Nothwithstanding the fact that I have no idea where to put the Legos once built, I bought that Mystery Machine set for myself because I wanted to build it. (My brother gave me the plane for my last birthday.)

These Lego minifigures are also mine. 


That worried Unikitty: mine. 


I bought this set and asked the Boy to build it for me because I wanted it:  It's Hera Syndulla in a tiny version of her ship, The Ghost. (Star Wars Rebels....)


Chinese knock-off Ahsoka Tano minifigure, mine too.


And lest you think that it's just me and the Boy, may I introduce you to the Working Dad's piggie man minifig, four-armed Lord Garmadon, and Lego Creator airplane. 


We are a Lego family.

And just like any family member might, sometimes you love the Legos and sometimes they make you a little nuts.
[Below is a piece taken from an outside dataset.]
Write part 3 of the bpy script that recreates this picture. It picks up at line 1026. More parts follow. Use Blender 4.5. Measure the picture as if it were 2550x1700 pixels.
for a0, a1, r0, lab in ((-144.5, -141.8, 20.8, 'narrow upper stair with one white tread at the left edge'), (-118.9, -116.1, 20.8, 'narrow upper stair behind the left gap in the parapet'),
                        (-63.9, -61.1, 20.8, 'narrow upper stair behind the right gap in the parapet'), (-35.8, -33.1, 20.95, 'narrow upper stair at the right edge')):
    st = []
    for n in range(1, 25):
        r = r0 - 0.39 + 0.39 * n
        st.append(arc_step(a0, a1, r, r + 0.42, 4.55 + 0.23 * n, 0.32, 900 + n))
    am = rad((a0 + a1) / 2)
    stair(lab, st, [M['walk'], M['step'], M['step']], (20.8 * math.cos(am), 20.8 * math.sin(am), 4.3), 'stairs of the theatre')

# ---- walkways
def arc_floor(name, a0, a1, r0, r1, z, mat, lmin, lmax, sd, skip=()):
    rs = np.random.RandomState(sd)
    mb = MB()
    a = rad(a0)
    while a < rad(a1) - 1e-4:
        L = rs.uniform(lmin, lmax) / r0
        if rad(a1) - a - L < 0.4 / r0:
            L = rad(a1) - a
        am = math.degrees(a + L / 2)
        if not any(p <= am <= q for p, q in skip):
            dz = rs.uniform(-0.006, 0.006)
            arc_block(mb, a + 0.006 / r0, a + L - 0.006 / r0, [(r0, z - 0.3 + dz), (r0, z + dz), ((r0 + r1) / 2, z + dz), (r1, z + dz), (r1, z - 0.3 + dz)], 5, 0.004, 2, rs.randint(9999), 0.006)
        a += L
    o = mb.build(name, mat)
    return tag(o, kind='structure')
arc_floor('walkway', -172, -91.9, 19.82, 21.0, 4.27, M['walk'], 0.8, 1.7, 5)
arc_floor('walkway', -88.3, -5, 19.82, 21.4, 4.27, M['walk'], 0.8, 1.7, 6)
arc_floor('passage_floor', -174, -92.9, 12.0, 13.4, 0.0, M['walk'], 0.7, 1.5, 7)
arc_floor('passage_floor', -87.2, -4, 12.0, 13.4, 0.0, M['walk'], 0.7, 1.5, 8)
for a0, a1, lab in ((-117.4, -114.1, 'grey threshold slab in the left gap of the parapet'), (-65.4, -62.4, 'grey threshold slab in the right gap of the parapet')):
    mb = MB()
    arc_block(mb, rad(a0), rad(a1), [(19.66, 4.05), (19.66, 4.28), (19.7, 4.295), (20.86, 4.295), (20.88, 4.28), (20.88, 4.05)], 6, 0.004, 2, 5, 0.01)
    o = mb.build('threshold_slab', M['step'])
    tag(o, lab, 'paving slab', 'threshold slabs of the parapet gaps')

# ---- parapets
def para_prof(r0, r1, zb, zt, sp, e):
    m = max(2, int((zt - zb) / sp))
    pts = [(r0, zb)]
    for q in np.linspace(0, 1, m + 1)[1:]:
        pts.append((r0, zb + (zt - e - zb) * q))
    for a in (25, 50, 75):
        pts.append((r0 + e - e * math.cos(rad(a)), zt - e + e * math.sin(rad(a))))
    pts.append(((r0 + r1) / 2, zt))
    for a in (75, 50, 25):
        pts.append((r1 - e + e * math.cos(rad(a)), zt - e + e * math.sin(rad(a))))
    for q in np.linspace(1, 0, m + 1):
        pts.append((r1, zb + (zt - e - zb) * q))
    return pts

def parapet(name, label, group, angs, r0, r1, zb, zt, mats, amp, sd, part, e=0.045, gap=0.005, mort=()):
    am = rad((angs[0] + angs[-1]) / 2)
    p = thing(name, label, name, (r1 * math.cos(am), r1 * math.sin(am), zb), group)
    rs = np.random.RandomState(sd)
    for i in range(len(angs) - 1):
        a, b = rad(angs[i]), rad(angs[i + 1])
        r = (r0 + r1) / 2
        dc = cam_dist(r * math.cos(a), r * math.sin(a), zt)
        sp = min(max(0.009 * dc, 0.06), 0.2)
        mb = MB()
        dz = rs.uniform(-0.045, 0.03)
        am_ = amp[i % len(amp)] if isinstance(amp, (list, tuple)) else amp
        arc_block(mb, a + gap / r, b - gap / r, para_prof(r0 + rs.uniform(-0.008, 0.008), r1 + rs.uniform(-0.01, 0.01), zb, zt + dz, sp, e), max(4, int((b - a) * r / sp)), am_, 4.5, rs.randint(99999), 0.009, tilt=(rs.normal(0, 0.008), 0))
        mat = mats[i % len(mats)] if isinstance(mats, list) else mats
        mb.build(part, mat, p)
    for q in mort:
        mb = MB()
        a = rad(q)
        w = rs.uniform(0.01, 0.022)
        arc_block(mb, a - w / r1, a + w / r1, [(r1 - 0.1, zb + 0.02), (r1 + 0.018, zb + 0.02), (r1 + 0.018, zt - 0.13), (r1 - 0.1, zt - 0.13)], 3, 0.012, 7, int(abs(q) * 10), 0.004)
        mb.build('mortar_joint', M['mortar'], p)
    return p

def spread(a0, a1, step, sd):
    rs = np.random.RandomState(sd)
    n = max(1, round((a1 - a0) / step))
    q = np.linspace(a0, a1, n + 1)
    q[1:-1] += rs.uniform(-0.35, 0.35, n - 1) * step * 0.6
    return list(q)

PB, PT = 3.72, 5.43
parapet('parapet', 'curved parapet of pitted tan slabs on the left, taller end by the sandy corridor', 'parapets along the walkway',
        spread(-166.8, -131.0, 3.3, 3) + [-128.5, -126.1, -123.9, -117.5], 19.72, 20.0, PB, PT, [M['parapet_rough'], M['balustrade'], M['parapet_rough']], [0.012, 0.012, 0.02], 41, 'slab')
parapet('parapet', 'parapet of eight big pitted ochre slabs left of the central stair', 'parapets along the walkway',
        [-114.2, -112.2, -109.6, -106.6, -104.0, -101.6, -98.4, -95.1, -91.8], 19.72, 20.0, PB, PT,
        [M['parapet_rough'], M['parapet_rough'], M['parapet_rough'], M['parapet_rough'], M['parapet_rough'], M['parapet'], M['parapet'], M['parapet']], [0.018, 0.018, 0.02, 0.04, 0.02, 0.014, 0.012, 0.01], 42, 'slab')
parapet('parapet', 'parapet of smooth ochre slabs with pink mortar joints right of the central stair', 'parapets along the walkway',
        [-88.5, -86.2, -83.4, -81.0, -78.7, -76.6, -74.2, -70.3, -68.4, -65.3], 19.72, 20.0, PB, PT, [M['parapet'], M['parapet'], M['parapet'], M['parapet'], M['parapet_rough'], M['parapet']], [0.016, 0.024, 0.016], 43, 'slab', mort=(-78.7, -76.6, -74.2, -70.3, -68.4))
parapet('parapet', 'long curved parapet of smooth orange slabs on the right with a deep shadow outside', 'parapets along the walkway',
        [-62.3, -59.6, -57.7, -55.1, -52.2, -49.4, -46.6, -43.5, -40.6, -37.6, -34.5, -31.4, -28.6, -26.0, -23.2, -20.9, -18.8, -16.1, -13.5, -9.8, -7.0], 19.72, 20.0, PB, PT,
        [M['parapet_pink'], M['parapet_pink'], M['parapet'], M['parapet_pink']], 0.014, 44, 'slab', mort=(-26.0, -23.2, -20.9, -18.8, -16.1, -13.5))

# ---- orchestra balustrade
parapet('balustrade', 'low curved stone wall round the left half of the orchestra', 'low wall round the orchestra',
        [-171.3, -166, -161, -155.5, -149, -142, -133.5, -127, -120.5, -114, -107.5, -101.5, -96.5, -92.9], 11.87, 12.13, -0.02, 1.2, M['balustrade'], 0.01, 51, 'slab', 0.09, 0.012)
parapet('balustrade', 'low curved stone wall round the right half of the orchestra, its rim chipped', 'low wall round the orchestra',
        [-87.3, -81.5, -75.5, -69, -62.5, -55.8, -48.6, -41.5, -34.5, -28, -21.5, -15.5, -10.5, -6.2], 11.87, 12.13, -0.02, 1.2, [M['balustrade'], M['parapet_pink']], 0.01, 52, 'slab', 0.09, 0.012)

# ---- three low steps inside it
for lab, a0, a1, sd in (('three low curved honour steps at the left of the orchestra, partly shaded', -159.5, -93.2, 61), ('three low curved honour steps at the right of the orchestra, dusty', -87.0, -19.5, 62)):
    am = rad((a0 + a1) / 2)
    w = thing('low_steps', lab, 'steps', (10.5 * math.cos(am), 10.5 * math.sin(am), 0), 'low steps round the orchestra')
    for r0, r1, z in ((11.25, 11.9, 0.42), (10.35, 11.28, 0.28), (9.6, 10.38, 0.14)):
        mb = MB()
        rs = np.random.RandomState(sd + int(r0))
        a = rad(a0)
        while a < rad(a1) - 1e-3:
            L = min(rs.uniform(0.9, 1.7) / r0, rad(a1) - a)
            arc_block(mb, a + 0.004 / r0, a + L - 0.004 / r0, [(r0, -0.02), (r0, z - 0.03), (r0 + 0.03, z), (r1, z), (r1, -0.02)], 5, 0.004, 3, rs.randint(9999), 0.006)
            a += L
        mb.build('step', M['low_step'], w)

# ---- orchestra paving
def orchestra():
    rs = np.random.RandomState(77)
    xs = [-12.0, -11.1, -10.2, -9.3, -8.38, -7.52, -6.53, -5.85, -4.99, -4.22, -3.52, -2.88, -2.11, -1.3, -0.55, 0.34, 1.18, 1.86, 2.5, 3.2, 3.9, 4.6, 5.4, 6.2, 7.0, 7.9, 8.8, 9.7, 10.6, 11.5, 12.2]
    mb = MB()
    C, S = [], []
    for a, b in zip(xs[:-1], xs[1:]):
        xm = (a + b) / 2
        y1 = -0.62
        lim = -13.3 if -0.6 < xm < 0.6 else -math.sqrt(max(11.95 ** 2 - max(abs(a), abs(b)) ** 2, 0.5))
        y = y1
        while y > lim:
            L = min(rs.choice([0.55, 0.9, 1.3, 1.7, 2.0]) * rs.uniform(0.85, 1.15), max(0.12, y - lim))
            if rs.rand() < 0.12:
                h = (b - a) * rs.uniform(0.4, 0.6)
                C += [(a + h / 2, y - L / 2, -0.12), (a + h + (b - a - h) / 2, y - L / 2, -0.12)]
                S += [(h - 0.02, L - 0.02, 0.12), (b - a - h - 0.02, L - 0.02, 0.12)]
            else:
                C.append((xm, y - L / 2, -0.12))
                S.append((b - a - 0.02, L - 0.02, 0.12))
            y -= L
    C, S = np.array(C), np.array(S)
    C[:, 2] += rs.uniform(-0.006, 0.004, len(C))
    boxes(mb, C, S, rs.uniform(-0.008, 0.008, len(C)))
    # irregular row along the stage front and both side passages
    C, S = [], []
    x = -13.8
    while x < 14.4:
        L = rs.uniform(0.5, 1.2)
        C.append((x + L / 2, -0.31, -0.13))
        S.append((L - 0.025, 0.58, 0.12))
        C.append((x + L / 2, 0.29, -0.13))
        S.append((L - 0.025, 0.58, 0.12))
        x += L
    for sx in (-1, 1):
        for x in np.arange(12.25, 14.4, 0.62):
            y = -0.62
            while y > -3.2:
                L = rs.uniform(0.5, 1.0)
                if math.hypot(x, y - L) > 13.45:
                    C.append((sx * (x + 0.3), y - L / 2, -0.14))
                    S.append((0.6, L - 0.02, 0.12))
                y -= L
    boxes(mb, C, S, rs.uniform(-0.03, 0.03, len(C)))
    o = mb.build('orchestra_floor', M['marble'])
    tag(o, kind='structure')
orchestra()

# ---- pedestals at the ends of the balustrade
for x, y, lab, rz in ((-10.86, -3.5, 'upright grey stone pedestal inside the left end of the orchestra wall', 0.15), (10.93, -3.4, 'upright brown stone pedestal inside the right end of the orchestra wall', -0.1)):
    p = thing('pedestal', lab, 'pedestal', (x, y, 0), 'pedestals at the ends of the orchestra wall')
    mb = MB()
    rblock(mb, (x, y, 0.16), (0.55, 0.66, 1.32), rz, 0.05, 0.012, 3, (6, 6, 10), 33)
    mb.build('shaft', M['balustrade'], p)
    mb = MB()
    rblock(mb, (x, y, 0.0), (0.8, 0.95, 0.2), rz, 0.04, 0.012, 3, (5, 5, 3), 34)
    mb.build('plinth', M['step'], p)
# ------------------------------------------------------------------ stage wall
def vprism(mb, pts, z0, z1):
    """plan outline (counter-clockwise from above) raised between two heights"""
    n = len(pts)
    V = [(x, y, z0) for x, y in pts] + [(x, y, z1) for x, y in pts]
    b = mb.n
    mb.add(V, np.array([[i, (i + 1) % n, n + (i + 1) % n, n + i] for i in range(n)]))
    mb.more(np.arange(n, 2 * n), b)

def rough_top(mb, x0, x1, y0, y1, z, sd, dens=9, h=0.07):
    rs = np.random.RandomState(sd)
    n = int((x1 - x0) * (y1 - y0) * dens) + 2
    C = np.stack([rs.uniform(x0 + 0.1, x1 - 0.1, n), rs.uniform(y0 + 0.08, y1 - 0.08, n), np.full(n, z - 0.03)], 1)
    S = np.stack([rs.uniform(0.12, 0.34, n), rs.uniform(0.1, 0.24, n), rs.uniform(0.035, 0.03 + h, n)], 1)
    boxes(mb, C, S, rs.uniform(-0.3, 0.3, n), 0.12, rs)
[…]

So we will keep building.  It's fun. It's often challenging (especially when tired or after a glass of wine).

It's something we can do together...as a family.

So yes, we'll build every Lego set that comes our way. And we will free-build with the loose Legos too (which must be kept separate from the built sets, of course). 


After all, I've already started stocking up for Christmas. (No, really, I have.)